====== Material for this exercise ======

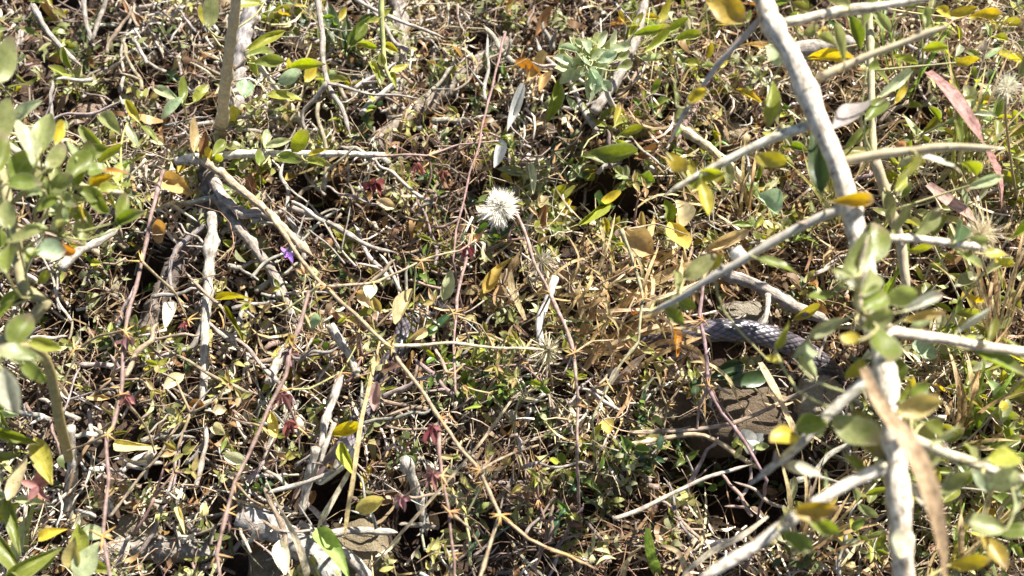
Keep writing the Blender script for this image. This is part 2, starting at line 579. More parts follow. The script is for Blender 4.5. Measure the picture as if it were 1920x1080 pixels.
stone(1400, 758, 380, 130, 0.035, 0.012, (0.19, 0.145, 0.10), 'broad flat brown stone with dappled shade below the scaly snake coil', 1.3, rad(4), False)
stone(1538, 742, 78, 92, 0.018, 0.022, (0.46, 0.41, 0.31), 'pale squarish stone at the end of the broad flat stone', 4.4, rad(-12), boxy=0.55)
stone(1245, 768, 90, 46, 0.014, 0.012, (0.42, 0.36, 0.25), 'small tan flat stone at the edge of the dark hollow', 8.2, rad(6))
stone(1398, 590, 100, 66, 0.018, 0.012, (0.36, 0.33, 0.27), 'rounded grey stone just behind the scaly snake coil', 9.7)
stone(672, 1028, 96, 92, 0.016, 0.010, (0.33, 0.28, 0.19), 'angular beige stone beside the grey driftwood at the bottom edge', 12.1, rad(20), boxy=0.6)
stone(520, 1062, 110, 70, 0.016, 0.008, (0.38, 0.33, 0.25), 'brownish stone under the cream dead leaf at the bottom edge', 15.2, rad(-10))
stone(1378, 245, 62, 46, 0.014, 0.012, (0.44, 0.37, 0.25), 'small tan stone in litter behind the long white side branch', 17.8)
stone(675, 150, 74, 86, 0.018, 0.010, (0.33, 0.32, 0.28), 'grey stone among leaves near the top edge', 21.3, rad(15))
stone(165, 205, 60, 40, 0.012, 0.010, (0.42, 0.32, 0.26), 'small pinkish stone above the blurred grey-green leaf cluster', 23.9)
stone(250, 985, 90, 50, 0.014, 0.006, (0.36, 0.31, 0.23), 'brown stone beside the grey log at the lower edge', 26.4)

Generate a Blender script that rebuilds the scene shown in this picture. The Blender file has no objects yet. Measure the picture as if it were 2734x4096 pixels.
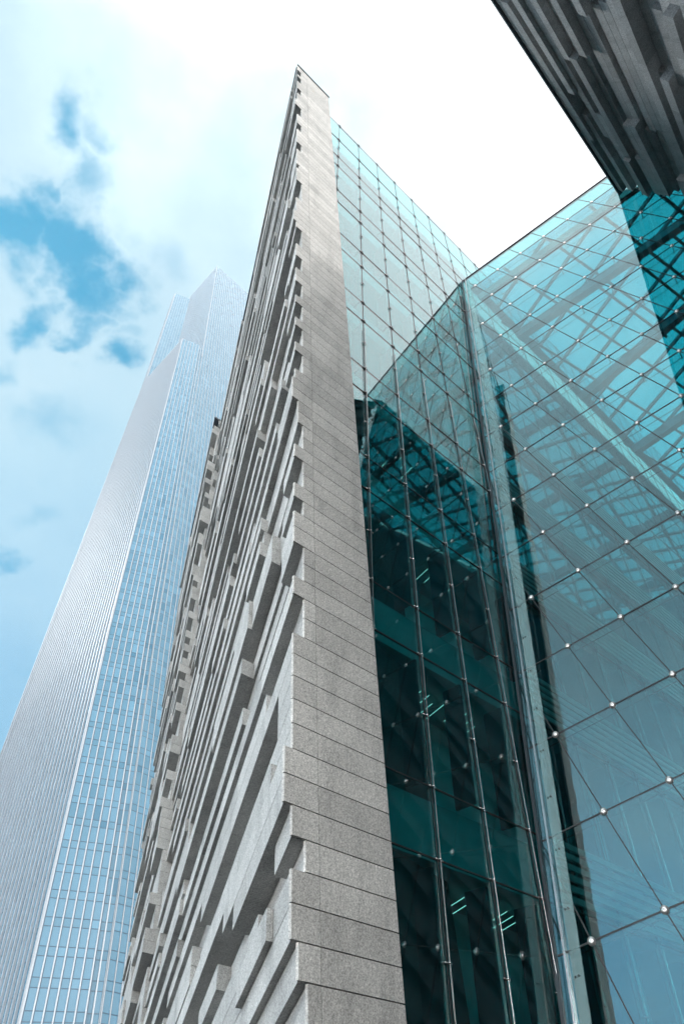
import bpy, math, random
from mathutils import Vector as V, Matrix
R = math.radians
random.seed(7)
scn = bpy.context.scene
col = scn.collection

# ------------------------------------------------------------------ camera
cam_d = bpy.data.cameras.new('camera')
cam = bpy.data.objects.new('camera', cam_d); col.objects.link(cam)
CAMP = V((0, 0, 1.6))
CX, CY, CB = V((.9725, .1914, -.1325)), V((.2328, -.7998, .5534)), V((0, -.5690, -.8223))
cam.matrix_world = Matrix(((CX.x, CY.x, CB.x, CAMP.x), (CX.y, CY.y, CB.y, CAMP.y), (CX.z, CY.z, CB.z, CAMP.z), (0, 0, 0, 1)))
cam_d.sensor_fit = 'VERTICAL'; cam_d.sensor_height = 36; cam_d.lens = 36 * 2620 / 4096
cam_d.clip_start = .1; cam_d.clip_end = 6000
scn.camera = cam
scn.view_settings.view_transform = 'Standard'; scn.view_settings.look = 'None'
scn.view_settings.exposure = .55; scn.view_settings.gamma = 1
cy = scn.cycles
cy.max_bounces = 10; cy.transparent_max_bounces = 24; cy.glossy_bounces = 6; cy.diffuse_bounces = 3
cy.caustics_reflective = False; cy.caustics_refractive = False
cy.use_denoising = True

# ------------------------------------------------------------------ sky
SUN_AZ, SUN_EL = R(-92), R(46)
w = bpy.data.worlds.new('World'); scn.world = w; w.use_nodes = True
nt = w.node_tree; nt.nodes.clear()
def N(t, kind, **kw):
    n = t.nodes.new(kind)
    for k, v in kw.items(): setattr(n, k, v)
    return n
def put(t, sock, v):
    if hasattr(v, 'is_output'): t.links.new(v, sock)
    else: sock.default_value = v
def M(t, op, a, b=None, c=None, clamp=False):
    n = N(t, 'ShaderNodeMath', operation=op, use_clamp=clamp)
    put(t, n.inputs[0], a)
    if b is not None: put(t, n.inputs[1], b)
    if c is not None: put(t, n.inputs[2], c)
    return n.outputs[0]
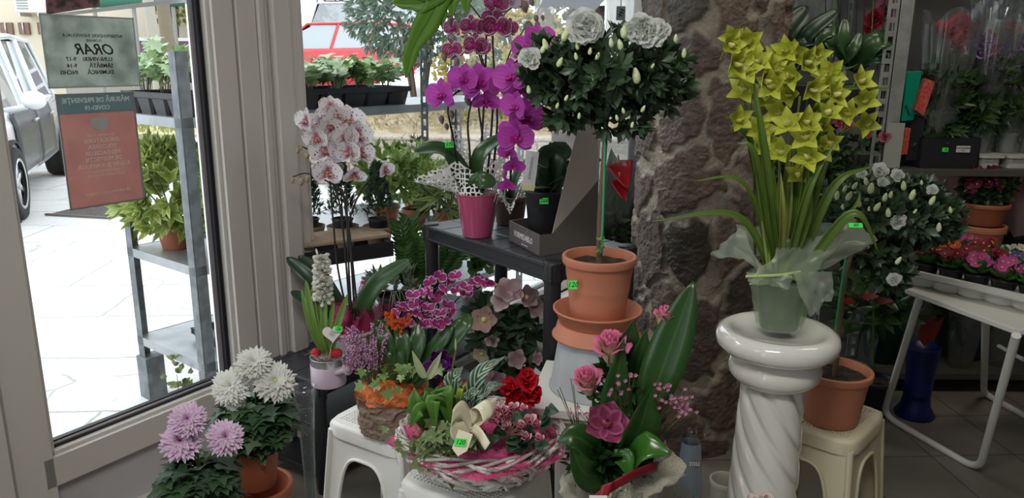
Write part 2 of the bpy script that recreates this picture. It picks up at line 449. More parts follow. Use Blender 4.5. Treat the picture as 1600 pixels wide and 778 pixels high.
# door: leaf with lower panel and glass
d = sempty('door_1', Wp(-.68, 0))
mb = MB()
for s0, s1, z0, z1, o0, o1 in ((-.675, -.575, .06, 2.2, -.045, .03), (.072, .148, .06, 2.2, -.045, .03), (-.60, .10, .30, .388, -.045, .03), (-.675, .148, 2.12, 2.2, -.045, .03), (-.60, .1, .06, .13, -.045, .03)):
    wbox(mb, s0, s1, z0, z1, o0, o1)
mb.build('door_leaf', PVC, d, smooth=False, bevel=.005)
mb = MB()
for s0, s1, z0, z1 in ((-.575, -.560, .385, 2.12), (.058, .072, .385, 2.12), (-.575, .072, .385, .40)):
    wbox(mb, s0, s1, z0, z1, -.030, .02)
mb.build('glazing_bead', PVC, d, smooth=False, bevel=.003)
mb = MB()
for e, q in ((-.558, 0), (.050, 0), (.038, 1)):
    wbox(mb, e, e+.006, .40, 2.12, -.008-.004*q, .01)
wbox(mb, -.56, .06, .40, .406, -.012, .01); wbox(mb, -.56, .06, .416, .421, -.006, .012)
mb.build('gasket', GASK, d, smooth=False)
mb = MB(); wbox(mb, .044, .050, .4, 2.12, -.004, .01); wbox(mb, .020, .038, .42, 2.12, .006, .014); wbox(mb, -.56, .05, .406, .416, -.004, .012)
mb.build('glass_spacer', mat('bright_spacer', (.8, .8, .82), .25, .7), d, smooth=False)
mb = MB(); wbox(mb, -.575, .07, .39, 2.13, .012, .016); mb.build('pane', PANE, d, smooth=False)
mb = MB(); wbox(mb, -.60, .10, .13, .30, -.02, .015); mb.build('lower_panel', mat('grey_door_panel', (.48, .48, .50), .45), d, smooth=False)
mb = MB(); wbox(mb, -1.4, -.685, 0, ZT, -.05, .06); wbox(mb, -.685, .15, 2.2, ZT, -.05, .06); wbox(mb, -.685, .15, 0, .055, -.05, .06)
struct('trim_3', mb, PVC, smooth=False, bevel=.004)

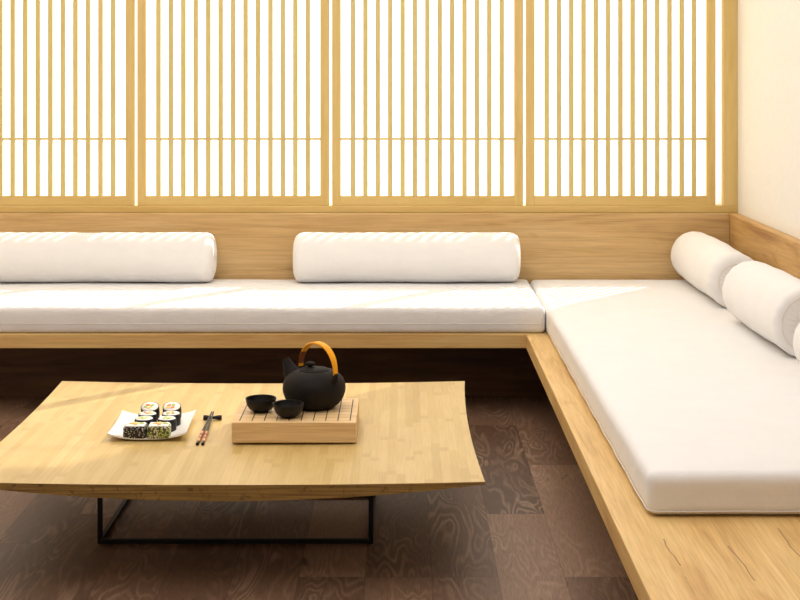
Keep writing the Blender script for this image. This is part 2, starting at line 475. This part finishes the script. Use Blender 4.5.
# ------------------------------------------------------------------ bolsters
def bolster(L, R, label, loc, rotz, seed, rc=.042):
    """axis along local X, resting on z = 0"""
    root = thing('bolster', label, 'pillow', loc, rotz, 'white bolster pillows on the bench')
    rnd = random.Random(seed); ph = [rnd.uniform(0, 6) for _ in range(8)]
    rot = Matrix.Rotation(PI/2, 4, 'Y')
    def squash(p):
        q = p.copy()
        bend = .006*math.sin(p.x*5.0+ph[0])*(abs(p.x)/L)
        q.y *= 1 + .012*math.sin(p.x*7+ph[1]); q.y += bend
        q.z += .003*math.sin(p.x*9+ph[2])*math.sin(p.y*20)
        if q.z < -R+.008: q.z = -R+.008 + (q.z+R-.008)*.15
        return q + Vector((0, 0, R-.0068))
    prof = []
    for k in range(8):
        t = PI/2*k/7
        prof.append((R-rc+rc*math.sin(t), -L/2+rc-rc*math.cos(t)))
    nmid = 24
    mid = [(R*(1+.008*math.sin(j*.9+ph[3])), -L/2+rc+(L-2*rc)*j/nmid) for j in range(1, nmid)]
    prof = prof + mid + [(r, -z) for r, z in reversed(prof)]
    bm = bmesh.new(); lathe(bm, prof, 56, rot)
    for v in bm.verts:
        # gathered creases near both ends
        end = max(0, 1-(L/2-abs(v.co.x))/.06)
        th = math.atan2(v.co.z, v.co.y)
        k = 1 + end*.012*math.sin(th*17+ph[4])
        v.co.y *= k; v.co.z *= k
        v.co = squash(v.co)
    finish(bm, 'cover', M['cushion'], root, angle=60)
    re = R-rc
    for s in (-1, 1):
        bm = bmesh.new()
        prof = [(0, -.002)] + [(re*k/8, .004*math.sin(PI*k/8) - .002*(1-k/8)) for k in range(1, 9)]
        lathe(bm, prof, 84)
        for v in bm.verts:
            r = math.hypot(v.co.x, v.co.y); th = math.atan2(v.co.y, v.co.x)
            v.co.z += .0022*math.sin(th*21+ph[5]+math.sin(th*3)*1.5)*(1-(r/re)**2)*(r/re)*2
        bmesh.ops.transform(bm, matrix=Matrix.Translation((s*(L/2), 0, 0)) @ Matrix.Rotation(s*PI/2, 4, 'Y'), verts=bm.verts)
        for v in bm.verts: v.co = squash(v.co)
        e = finish(bm, 'end_panel', M['cushion'], root)
        bm = bmesh.new()
        pts = [(s*(L/2), re*math.cos(2*PI*k/48), re*math.sin(2*PI*k/48)) for k in range(49)]
        tube(bm, [squash(Vector(p)) for p in pts], .0022, 6)
        finish(bm, 'piping', M['piping'], e)
    return root
ZM = ZT+.0015+.116
RB = .117
bolster(1.04, RB, 'long white bolster at the left edge of the bench, lying under the shoji screens', (-1.397, 6.782, ZM), 0, 1)
bolster(1.05, RB, 'long white bolster lying behind the teapot, against the oak backboard', (.022, 6.782, ZM), 0, 2)
bolster(.88, RB, 'white bolster in the bench corner, lying lengthwise by the right backboard', (1.385, 6.43, ZM), -PI/2, 3)
bolster(.76, .123, 'white bolster on the right arm, second from the corner, its gathered end showing', (1.386, 5.335, ZM), -PI/2+.02, 4, .027)
bolster(.79, RB, 'white bolster cut by the right edge, nearest the viewer', (1.376, 4.315, ZM), -PI/2, 5)

# ------------------------------------------------------------------ low table
TZ = .30
tcx, tcy = -.51, 4.683
table = thing('low_table', 'low bamboo slab table with a bowed underside on a black steel base', 'table', (tcx, tcy, 0))
bm = bmesh.new()
hx, hy = .741, .6525
NU, NV = 48, 16
def table_pt(i, j, top):
    u = -1+2*i/NU; v = -1+2*j/NV
    pinch = .017*(1-v*v)*abs(u)**3
    x = u*hx - math.copysign(pinch, u) if u else 0
    y = v*hy
    z = TZ - .0035 + .009*abs(u)**2.2
    if not top: z -= .007 + .038*(1-abs(u)**2.0)
    return Vector((x, y, z))
gt = [[bm.verts.new(table_pt(i, j, True)) for j in range(NV+1)] for i in range(NU+1)]
gb = [[bm.verts.new(table_pt(i, j, False)) for j in range(NV+1)] for i in range(NU+1)]
for i in range(NU):
    for j in range(NV):
        bm.faces.new((gt[i][j], gt[i+1][j], gt[i+1][j+1], gt[i][j+1])).material_index = 0
        bm.faces.new((gb[i][j], gb[i][j+1], gb[i+1][j+1], gb[i+1][j])).material_index = 0
for i in range(NU):
    for j in (0, NV):
        bm.faces.new((gt[i][j], gt[i+1][j], gb[i+1][j], gb[i][j])).material_index = 1
for j in range(NV):
    for i in (0, NU):
        bm.faces.new((gt[i][j], gt[i][j+1], gb[i][j+1], gb[i][j])).material_index = 1
finish(bm, 'tabletop', [M['bamboo'], M['bamboo_edge']], table, angle=30)
bx, by, t = .415, .240, .007
for sx in (-1, 1):
    for sy in (-1, 1):
        finish(B(sx*bx-t, sx*bx+t, sy*by-t, sy*by+t, 0, .268, bev=.001), 'leg', M['steel'], table, smooth=False)
for sy in (-1, 1):
    finish(B(-bx+t, bx-t, sy*by-t, sy*by+t, 0, .014, bev=.001), 'base_bar', M['steel'], table, smooth=False)
for sx in (-1, 1):
    finish(B(sx*bx-t, sx*bx+t, -by+t, by-t, 0, .014, bev=.001), 'base_bar', M['steel'], table, smooth=False)

def tz(x):                      # height of the table top at world x
    return TZ - .0035 + .009*abs((x-tcx)/hx)**2.2

# ------------------------------------------------------------------ grooved board under the tea set
bxc, byc = -.3325, 4.6225
board = thing('tea_board', 'pale wooden block board with dark grid lines under the teapot and cups', 'tray', (bxc, byc, tz(bxc)+.0022))
BW, BD, BH = .383, .328, .0675
finish(B(-BW/2, BW/2, -BD/2, BD/2, .004, BH, bev=.0025), 'block', M['board'], board, smooth=False)
for sx in (-1, 1):
    for sy in (-1, 1):
        finish(B(sx*.15-.014, sx*.15+.014, sy*.12-.014, sy*.12+.014, 0, .0045, bev=.001), 'foot', M['board'], board, smooth=False)
bm = bmesh.new()
xs = [-BW/2+.0225 + (BW-.042)*k/9 for k in range(10)]
ya, yb = -BD/2+.02, BD/2-.02
for x in xs: box(bm, x-.0016, x+.0016, ya, yb, BH-.0006, BH+.0004)
finish(bm, 'grid_lines', M['line'], board, smooth=False)
bm = bmesh.new()
for k in range(8):
    y = ya+(yb-ya)*k/7
    box(bm, xs[0], xs[-1], y-.0006, y+.0006, BH-.0006, BH+.0002)
finish(bm, 'cross_lines', M['line_soft'], board, smooth=False)
BT = tz(bxc)+BH+.0027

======

§ What the exercise asks: Look above for the line with "Generate a Blender" and copy exactly from it through the line with "col = scn.collection", both included. Omit the pictures.

§ Written response:
Generate a Blender script that rebuilds the scene shown in this picture. The Blender file has no objects yet. Measure the picture as if it were 2734x4096 pixels.
import bpy, math, random
from mathutils import Vector as V, Matrix
R = math.radians
random.seed(7)
scn = bpy.context.scene
col = scn.collection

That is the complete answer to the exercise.